Return all the data below as it stands, minus the pictures.

* **MATERIAL**:
- - - - -
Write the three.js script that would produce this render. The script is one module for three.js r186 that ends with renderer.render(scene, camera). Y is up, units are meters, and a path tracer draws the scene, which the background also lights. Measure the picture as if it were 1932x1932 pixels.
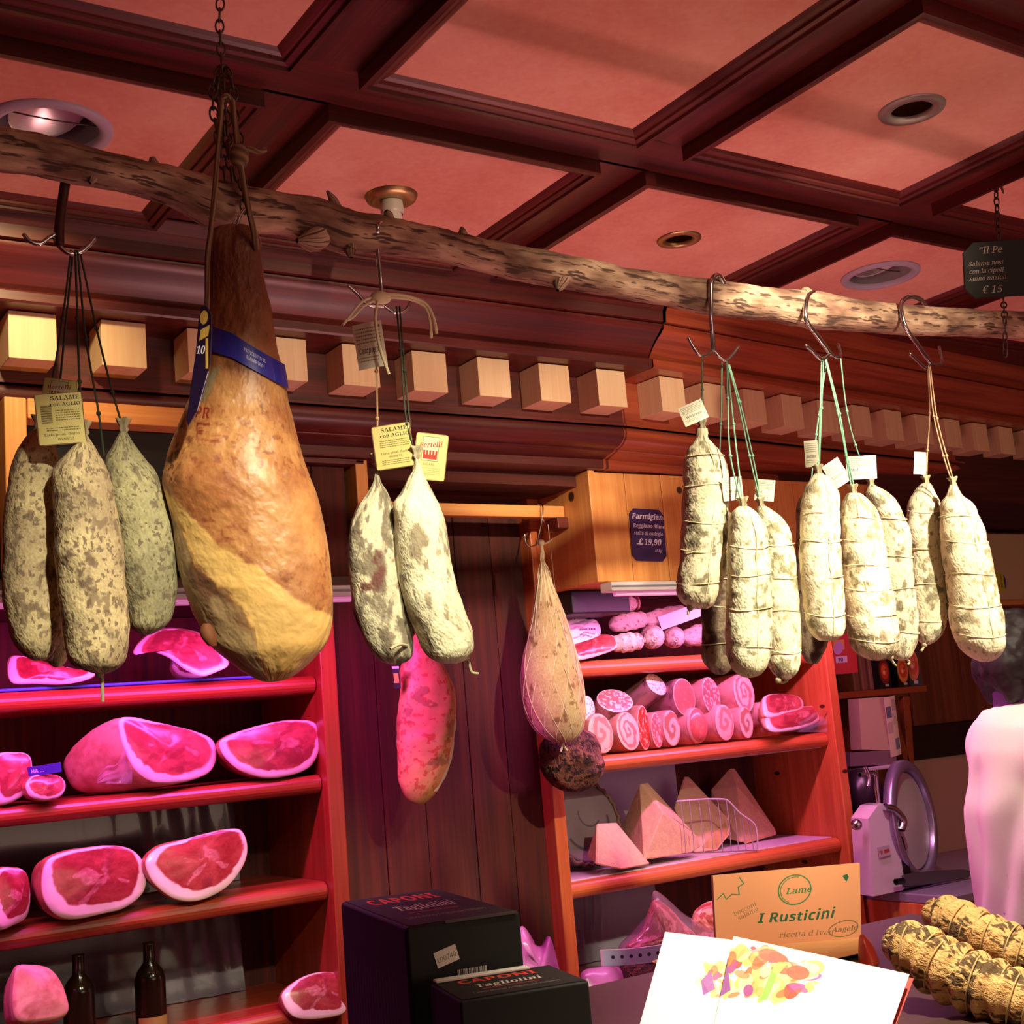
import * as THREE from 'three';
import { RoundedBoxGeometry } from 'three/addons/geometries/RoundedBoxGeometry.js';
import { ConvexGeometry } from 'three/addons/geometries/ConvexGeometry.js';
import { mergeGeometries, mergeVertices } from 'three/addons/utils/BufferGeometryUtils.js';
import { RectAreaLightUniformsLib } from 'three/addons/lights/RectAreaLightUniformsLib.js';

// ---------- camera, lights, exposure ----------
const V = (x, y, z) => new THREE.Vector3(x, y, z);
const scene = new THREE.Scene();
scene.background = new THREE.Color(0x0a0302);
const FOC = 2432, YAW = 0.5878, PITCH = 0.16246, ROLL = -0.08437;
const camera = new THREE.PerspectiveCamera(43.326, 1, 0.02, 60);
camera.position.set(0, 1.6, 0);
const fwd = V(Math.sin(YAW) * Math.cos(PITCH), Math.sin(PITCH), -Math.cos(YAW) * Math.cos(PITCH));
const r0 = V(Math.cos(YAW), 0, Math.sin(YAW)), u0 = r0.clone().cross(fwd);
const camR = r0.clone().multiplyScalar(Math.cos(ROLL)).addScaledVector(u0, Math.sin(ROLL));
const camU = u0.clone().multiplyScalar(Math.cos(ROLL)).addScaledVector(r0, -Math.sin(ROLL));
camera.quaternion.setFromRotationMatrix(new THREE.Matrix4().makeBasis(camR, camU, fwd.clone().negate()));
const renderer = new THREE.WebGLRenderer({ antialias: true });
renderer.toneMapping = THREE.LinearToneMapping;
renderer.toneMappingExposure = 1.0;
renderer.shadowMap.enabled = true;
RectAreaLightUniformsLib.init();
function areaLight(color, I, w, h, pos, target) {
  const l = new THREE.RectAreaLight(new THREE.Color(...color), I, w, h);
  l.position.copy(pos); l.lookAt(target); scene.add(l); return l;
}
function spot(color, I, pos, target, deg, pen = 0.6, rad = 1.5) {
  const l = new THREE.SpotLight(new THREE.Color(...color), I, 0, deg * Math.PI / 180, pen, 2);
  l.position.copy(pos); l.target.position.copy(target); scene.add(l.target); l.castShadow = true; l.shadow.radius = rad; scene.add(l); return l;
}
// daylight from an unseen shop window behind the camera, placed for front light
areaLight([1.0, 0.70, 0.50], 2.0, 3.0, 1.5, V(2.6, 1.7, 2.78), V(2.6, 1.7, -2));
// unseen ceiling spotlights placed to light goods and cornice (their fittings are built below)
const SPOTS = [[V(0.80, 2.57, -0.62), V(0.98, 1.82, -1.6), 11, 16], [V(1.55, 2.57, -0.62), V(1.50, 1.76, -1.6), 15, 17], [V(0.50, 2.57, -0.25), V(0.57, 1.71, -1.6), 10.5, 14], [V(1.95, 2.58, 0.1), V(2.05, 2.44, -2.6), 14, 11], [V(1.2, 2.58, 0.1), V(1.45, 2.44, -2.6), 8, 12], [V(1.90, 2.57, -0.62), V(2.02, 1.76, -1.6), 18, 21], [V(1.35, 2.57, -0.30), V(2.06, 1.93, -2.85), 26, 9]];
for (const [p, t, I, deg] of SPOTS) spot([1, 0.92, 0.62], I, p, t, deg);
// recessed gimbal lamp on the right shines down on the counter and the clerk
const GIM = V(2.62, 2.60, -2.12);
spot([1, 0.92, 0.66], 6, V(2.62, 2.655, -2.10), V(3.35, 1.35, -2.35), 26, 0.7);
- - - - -
* **RESPONSE**:
Write the three.js script that would produce this render. The script is one module for three.js r186 that ends with renderer.render(scene, camera). Y is up, units are meters, and a path tracer draws the scene, which the background also lights. Measure the picture as if it were 1932x1932 pixels.
import * as THREE from 'three';
import { RoundedBoxGeometry } from 'three/addons/geometries/RoundedBoxGeometry.js';
import { ConvexGeometry } from 'three/addons/geometries/ConvexGeometry.js';
import { mergeGeometries, mergeVertices } from 'three/addons/utils/BufferGeometryUtils.js';
import { RectAreaLightUniformsLib } from 'three/addons/lights/RectAreaLightUniformsLib.js';

// ---------- camera, lights, exposure ----------
const V = (x, y, z) => new THREE.Vector3(x, y, z);
const scene = new THREE.Scene();
scene.background = new THREE.Color(0x0a0302);
const FOC = 2432, YAW = 0.5878, PITCH = 0.16246, ROLL = -0.08437;
const camera = new THREE.PerspectiveCamera(43.326, 1, 0.02, 60);
camera.position.set(0, 1.6, 0);
const fwd = V(Math.sin(YAW) * Math.cos(PITCH), Math.sin(PITCH), -Math.cos(YAW) * Math.cos(PITCH));
const r0 = V(Math.cos(YAW), 0, Math.sin(YAW)), u0 = r0.clone().cross(fwd);
const camR = r0.clone().multiplyScalar(Math.cos(ROLL)).addScaledVector(u0, Math.sin(ROLL));
const camU = u0.clone().multiplyScalar(Math.cos(ROLL)).addScaledVector(r0, -Math.sin(ROLL));
camera.quaternion.setFromRotationMatrix(new THREE.Matrix4().makeBasis(camR, camU, fwd.clone().negate()));
const renderer = new THREE.WebGLRenderer({ antialias: true });
renderer.toneMapping = THREE.LinearToneMapping;
renderer.toneMappingExposure = 1.0;
renderer.shadowMap.enabled = true;
RectAreaLightUniformsLib.init();
function areaLight(color, I, w, h, pos, target) {
  const l = new THREE.RectAreaLight(new THREE.Color(...color), I, w, h);
  l.position.copy(pos); l.lookAt(target); scene.add(l); return l;
}
function spot(color, I, pos, target, deg, pen = 0.6, rad = 1.5) {
  const l = new THREE.SpotLight(new THREE.Color(...color), I, 0, deg * Math.PI / 180, pen, 2);
  l.position.copy(pos); l.target.position.copy(target); scene.add(l.target); l.castShadow = true; l.shadow.radius = rad; scene.add(l); return l;
}
// daylight from an unseen shop window behind the camera, placed for front light
areaLight([1.0, 0.70, 0.50], 2.0, 3.0, 1.5, V(2.6, 1.7, 2.78), V(2.6, 1.7, -2));
// unseen ceiling spotlights placed to light goods and cornice (their fittings are built below)
const SPOTS = [[V(0.80, 2.57, -0.62), V(0.98, 1.82, -1.6), 11, 16], [V(1.55, 2.57, -0.62), V(1.50, 1.76, -1.6), 15, 17], [V(0.50, 2.57, -0.25), V(0.57, 1.71, -1.6), 10.5, 14], [V(1.95, 2.58, 0.1), V(2.05, 2.44, -2.6), 14, 11], [V(1.2, 2.58, 0.1), V(1.45, 2.44, -2.6), 8, 12], [V(1.90, 2.57, -0.62), V(2.02, 1.76, -1.6), 18, 21], [V(1.35, 2.57, -0.30), V(2.06, 1.93, -2.85), 26, 9]];
for (const [p, t, I, deg] of SPOTS) spot([1, 0.92, 0.62], I, p, t, deg);
// recessed gimbal lamp on the right shines down on the counter and the clerk
const GIM = V(2.62, 2.60, -2.12);
spot([1, 0.92, 0.66], 6, V(2.62, 2.655, -2.10), V(3.35, 1.35, -2.35), 26, 0.7);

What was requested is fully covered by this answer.